#### DIRECTION
Starting at the first line of the listing below, repeat each line exactly until the line containing "S.camera = cam_o", which you include. Leave out pictures.
----- GIVEN INFORMATION -----
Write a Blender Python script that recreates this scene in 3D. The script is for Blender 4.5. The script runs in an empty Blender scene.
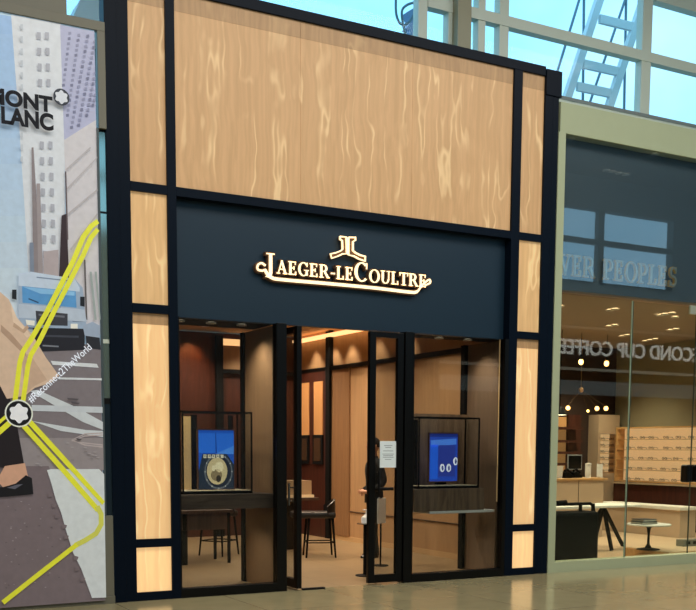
import bpy, bmesh, math, random
from mathutils import Vector, Matrix
random.seed(4)
S = bpy.context.scene
COL = S.collection
PI = math.pi

# ------------------------------------------------------------------ camera
YAW, PIT, ROL, CY, F = .5028620, -.1063230, .005223382, 557.38687, 1030.0
EYE = Vector((-2.945, -10.331256, 1.6))
_fw = Vector((math.sin(YAW)*math.cos(PIT), math.cos(YAW)*math.cos(PIT), math.sin(PIT)))
_r0 = Vector((math.cos(YAW), -math.sin(YAW), 0.0)); _u0 = _r0.cross(_fw)
_rt = _r0*math.cos(ROL)+_u0*math.sin(ROL); _up = _u0*math.cos(ROL)-_r0*math.sin(ROL)
cam = bpy.data.cameras.new('camera'); cam_o = bpy.data.objects.new('camera', cam); COL.objects.link(cam_o)
cam_o.matrix_world = Matrix(((_rt.x, _up.x, -_fw.x, EYE.x), (_rt.y, _up.y, -_fw.y, EYE.y), (_rt.z, _up.z, -_fw.z, EYE.z), (0, 0, 0, 1)))
cam.sensor_width = 36; cam.lens = F/696*36; cam.shift_y = (CY-305)/696; cam.clip_end = 300
S.camera = cam_o

def ray(px, py): return _fw+_rt*((px-348)/F)-_up*((py-CY)/F)
def W(px, py, Y=0.0):                      # photo pixel -> (x, z) on the upright plane at depth Y
    d = ray(px, py); p = EYE+d*((Y-EYE.y)/d.y); return p.x, p.z
def G(px, py, z=0.0):                      # photo pixel -> (x, y) on the level plane at height z
    d = ray(px, py); p = EYE+d*((z-EYE.z)/d.z); return p.x, p.y

def lin(c): return tuple(((v/255)/12.92 if v/255 <= .04045 else ((v/255+.055)/1.055)**2.4) for v in c)+(1.0,)

# ------------------------------------------------------------------ world (sky through the clerestory)
w = bpy.data.worlds.new('sky'); S.world = w; w.use_nodes = True
nt = w.node_tree; nt.nodes.clear()
bg = nt.nodes.new('ShaderNodeBackground'); out = nt.nodes.new('ShaderNodeOutputWorld')
tc = nt.nodes.new('ShaderNodeTexCoord'); nz = nt.nodes.new('ShaderNodeTexNoise'); rp = nt.nodes.new('ShaderNodeValToRGB')
nz.inputs['Scale'].default_value = 3.5; nz.inputs['Detail'].default_value = 5
rp.color_ramp.elements[0].position = .46; rp.color_ramp.elements[0].color = (.44, 1.15, 1.75, 1)
rp.color_ramp.elements[1].position = .68; rp.color_ramp.elements[1].color = (.78, 1.3, 1.7, 1)
nt.links.new(tc.outputs['Generated'], nz.inputs['Vector']); nt.links.new(nz.outputs['Fac'], rp.inputs['Fac'])
nt.links.new(rp.outputs['Color'], bg.inputs['Color']); bg.inputs['Strength'].default_value = 1.0
nt.links.new(bg.outputs[0], out.inputs[0])

# ------------------------------------------------------------------ large lights and exposure
def area(name, loc, rot, sx, sy, e, col):
    l = bpy.data.lights.new(name, 'AREA'); l.shape = 'RECTANGLE'; l.size = sx; l.size_y = sy; l.energy = e; l.color = col
    o = bpy.data.objects.new(name, l); COL.objects.link(o); o.location = loc; o.rotation_euler = rot; return o
area('concourse_fill_light', (3.0, -6.2, 8.85), (0, 0, 0), 16, 5, 1250, (1.0, .95, .86))  # unseen broad fill lamp added high up to light the concourse
S.view_settings.view_transform = 'Standard'; S.view_settings.look = 'None'
S.view_settings.exposure = 0.0; S.view_settings.gamma = 1.0; S.view_settings.use_curve_mapping = False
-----
#### PROBLEM SOLUTION
Write a Blender Python script that recreates this scene in 3D. The script is for Blender 4.5. The script runs in an empty Blender scene.
import bpy, bmesh, math, random
from mathutils import Vector, Matrix
random.seed(4)
S = bpy.context.scene
COL = S.collection
PI = math.pi

# ------------------------------------------------------------------ camera
YAW, PIT, ROL, CY, F = .5028620, -.1063230, .005223382, 557.38687, 1030.0
EYE = Vector((-2.945, -10.331256, 1.6))
_fw = Vector((math.sin(YAW)*math.cos(PIT), math.cos(YAW)*math.cos(PIT), math.sin(PIT)))
_r0 = Vector((math.cos(YAW), -math.sin(YAW), 0.0)); _u0 = _r0.cross(_fw)
_rt = _r0*math.cos(ROL)+_u0*math.sin(ROL); _up = _u0*math.cos(ROL)-_r0*math.sin(ROL)
cam = bpy.data.cameras.new('camera'); cam_o = bpy.data.objects.new('camera', cam); COL.objects.link(cam_o)
cam_o.matrix_world = Matrix(((_rt.x, _up.x, -_fw.x, EYE.x), (_rt.y, _up.y, -_fw.y, EYE.y), (_rt.z, _up.z, -_fw.z, EYE.z), (0, 0, 0, 1)))
cam.sensor_width = 36; cam.lens = F/696*36; cam.shift_y = (CY-305)/696; cam.clip_end = 300
S.camera = cam_o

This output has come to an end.